EXERCISE DIRECTIONS - Go through the data below and gather each line containing "Blender".

GIVEN ENTRIES -
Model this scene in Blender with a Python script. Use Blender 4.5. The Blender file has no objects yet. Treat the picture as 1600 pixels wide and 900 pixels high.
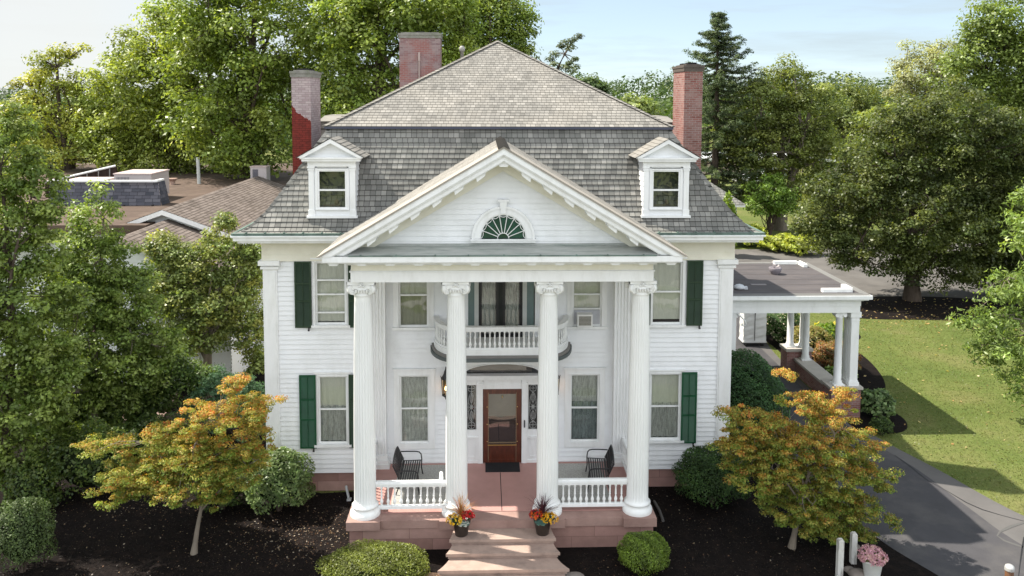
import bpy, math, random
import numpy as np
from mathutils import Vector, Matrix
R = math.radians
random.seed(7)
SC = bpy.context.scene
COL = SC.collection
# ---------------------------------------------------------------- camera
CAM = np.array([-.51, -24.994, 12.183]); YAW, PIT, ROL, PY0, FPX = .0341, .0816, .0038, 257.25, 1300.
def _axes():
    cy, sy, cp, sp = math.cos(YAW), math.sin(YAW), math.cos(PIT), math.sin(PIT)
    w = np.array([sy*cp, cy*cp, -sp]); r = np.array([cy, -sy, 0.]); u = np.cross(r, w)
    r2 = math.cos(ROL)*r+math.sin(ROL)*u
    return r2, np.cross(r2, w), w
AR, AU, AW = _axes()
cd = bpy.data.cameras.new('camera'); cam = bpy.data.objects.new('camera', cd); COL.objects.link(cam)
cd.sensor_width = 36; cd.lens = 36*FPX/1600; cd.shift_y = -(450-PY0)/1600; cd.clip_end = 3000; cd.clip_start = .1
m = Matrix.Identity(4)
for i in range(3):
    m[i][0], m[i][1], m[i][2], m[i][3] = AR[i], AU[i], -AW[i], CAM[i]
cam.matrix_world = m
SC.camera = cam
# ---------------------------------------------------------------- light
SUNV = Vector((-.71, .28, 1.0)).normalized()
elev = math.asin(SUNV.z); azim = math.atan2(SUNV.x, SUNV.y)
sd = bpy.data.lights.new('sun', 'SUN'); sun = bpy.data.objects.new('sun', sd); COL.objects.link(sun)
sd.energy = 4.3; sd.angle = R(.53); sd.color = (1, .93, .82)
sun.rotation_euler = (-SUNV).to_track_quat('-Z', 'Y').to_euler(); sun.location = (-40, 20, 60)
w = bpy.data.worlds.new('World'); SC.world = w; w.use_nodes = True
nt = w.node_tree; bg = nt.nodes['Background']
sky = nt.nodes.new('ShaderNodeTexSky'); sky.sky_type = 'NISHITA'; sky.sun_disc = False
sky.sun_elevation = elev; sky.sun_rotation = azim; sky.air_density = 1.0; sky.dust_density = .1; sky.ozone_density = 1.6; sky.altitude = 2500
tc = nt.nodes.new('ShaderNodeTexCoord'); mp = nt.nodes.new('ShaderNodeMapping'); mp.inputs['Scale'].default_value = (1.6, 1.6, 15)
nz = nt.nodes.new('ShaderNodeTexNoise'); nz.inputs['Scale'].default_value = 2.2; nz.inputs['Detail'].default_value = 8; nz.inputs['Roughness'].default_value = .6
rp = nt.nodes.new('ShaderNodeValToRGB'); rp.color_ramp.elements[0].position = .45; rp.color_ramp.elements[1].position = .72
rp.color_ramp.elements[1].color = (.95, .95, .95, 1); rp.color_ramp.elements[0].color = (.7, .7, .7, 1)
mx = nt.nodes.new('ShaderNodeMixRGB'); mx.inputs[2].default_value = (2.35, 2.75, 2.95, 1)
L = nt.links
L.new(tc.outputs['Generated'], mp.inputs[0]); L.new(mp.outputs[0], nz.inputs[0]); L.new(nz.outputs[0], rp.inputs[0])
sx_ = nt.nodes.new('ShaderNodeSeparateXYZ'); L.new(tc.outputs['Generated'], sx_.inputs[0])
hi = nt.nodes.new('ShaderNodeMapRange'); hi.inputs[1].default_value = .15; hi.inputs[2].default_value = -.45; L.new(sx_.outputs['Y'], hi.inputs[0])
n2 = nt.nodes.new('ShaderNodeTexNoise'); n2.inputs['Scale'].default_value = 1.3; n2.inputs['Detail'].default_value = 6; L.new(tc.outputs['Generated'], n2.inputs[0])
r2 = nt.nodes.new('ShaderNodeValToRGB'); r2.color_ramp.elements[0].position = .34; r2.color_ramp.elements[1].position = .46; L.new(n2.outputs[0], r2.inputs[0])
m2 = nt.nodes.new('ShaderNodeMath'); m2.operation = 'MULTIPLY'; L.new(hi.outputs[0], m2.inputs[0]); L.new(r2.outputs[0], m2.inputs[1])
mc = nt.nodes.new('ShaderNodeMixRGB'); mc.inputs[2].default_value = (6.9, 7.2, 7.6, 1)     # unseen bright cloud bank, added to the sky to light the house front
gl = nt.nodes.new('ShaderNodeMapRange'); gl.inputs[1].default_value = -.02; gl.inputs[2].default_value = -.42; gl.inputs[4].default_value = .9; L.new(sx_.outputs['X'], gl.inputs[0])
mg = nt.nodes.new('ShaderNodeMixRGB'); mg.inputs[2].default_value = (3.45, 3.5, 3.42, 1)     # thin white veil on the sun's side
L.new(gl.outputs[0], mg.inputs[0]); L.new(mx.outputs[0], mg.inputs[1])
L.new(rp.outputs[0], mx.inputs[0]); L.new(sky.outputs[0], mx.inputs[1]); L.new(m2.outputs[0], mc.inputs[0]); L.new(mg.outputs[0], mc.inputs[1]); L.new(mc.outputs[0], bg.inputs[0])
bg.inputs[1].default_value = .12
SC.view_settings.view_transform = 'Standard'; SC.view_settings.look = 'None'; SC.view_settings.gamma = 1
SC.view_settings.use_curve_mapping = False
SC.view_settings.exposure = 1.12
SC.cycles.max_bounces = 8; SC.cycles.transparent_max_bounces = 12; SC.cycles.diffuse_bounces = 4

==

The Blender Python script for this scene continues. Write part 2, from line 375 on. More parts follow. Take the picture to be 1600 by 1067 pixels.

SOLUTION TO THIS PROBLEM -
Model this scene in Blender with a Python script. Use Blender 4.5. The Blender file has no objects yet. Treat the picture as 1600 pixels wide and 900 pixels high.
The Blender Python script for this scene continues. Write part 2, from line 375 on. More parts follow. Take the picture to be 1600 by 1067 pixels.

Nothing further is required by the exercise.